Thursday, March 29, 2012

Best Buy Problems Signal Need for New Retail Formats

Best Buy StorefrontThe lower than expected earnings news announced by Best Buy March 29, 2012, show that the retailer is having trouble.  It said it would lay off 400 workers and close up to 50 stores.  On-line retailers, like Amazon, are eating into its sales; certainly, the continuing recession isn’t helping. The company chief executive, Brian Dunn,  conveyed growing frustration with consumers using Best Buy to merely touch and feel and learn about products, then turn and shop for the product on-line for better pricing.  Will Best Buy go the way of Circuit City and Comp USA - not to mention earlier closings of Crazy Eddie and Nobody Beats the Wiz?

Best Buy,the last standing electronics giant, competes in a declining market against on-line retailers with service and product knowledge.  Consumers complain that Best Buy is not doing great in these areas.  But non tech-savvy consumers do want to learn about products and handle them before buying.  It stands to reason that without brick and mortar retailers to provide this service, Amazon would suffer as well.

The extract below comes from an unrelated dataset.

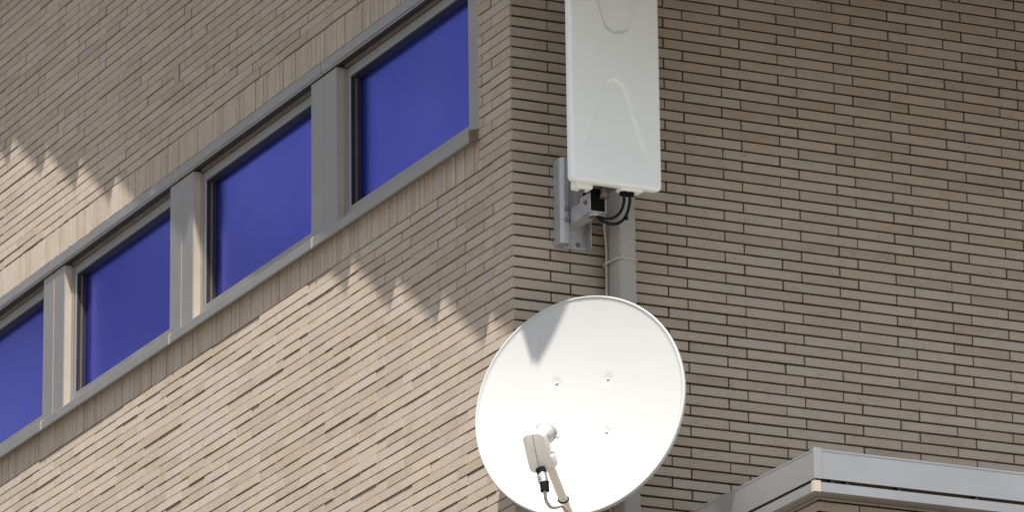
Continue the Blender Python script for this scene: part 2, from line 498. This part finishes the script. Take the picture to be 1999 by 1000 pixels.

Another particular issue is that women generally do not shop at Best Buy. Only 16% of Best Buy shoppers are women, and 31% of its workers are female according to an earlier article in the Wall Street Journal.  While this is likely true of other electronic stores, it is not true for competitors, Amazon and Walmart. 

Is it time for another format for Best Buy?  Should retailing become “show-rooming” with retailers operating engaging product show rooms for consumers to touch and feel products and then allow low price shipping out of centralized warehouses to compete with Amazon pricing? I love how Apple, Sony and Bose storefronts work with greater emphasis on the customer experience.

It’s time for a new model for retailers like Best Buy.  I personally hope they can stay strong – where else will I kill an hour shopping (or should I say browsing) on the weekend?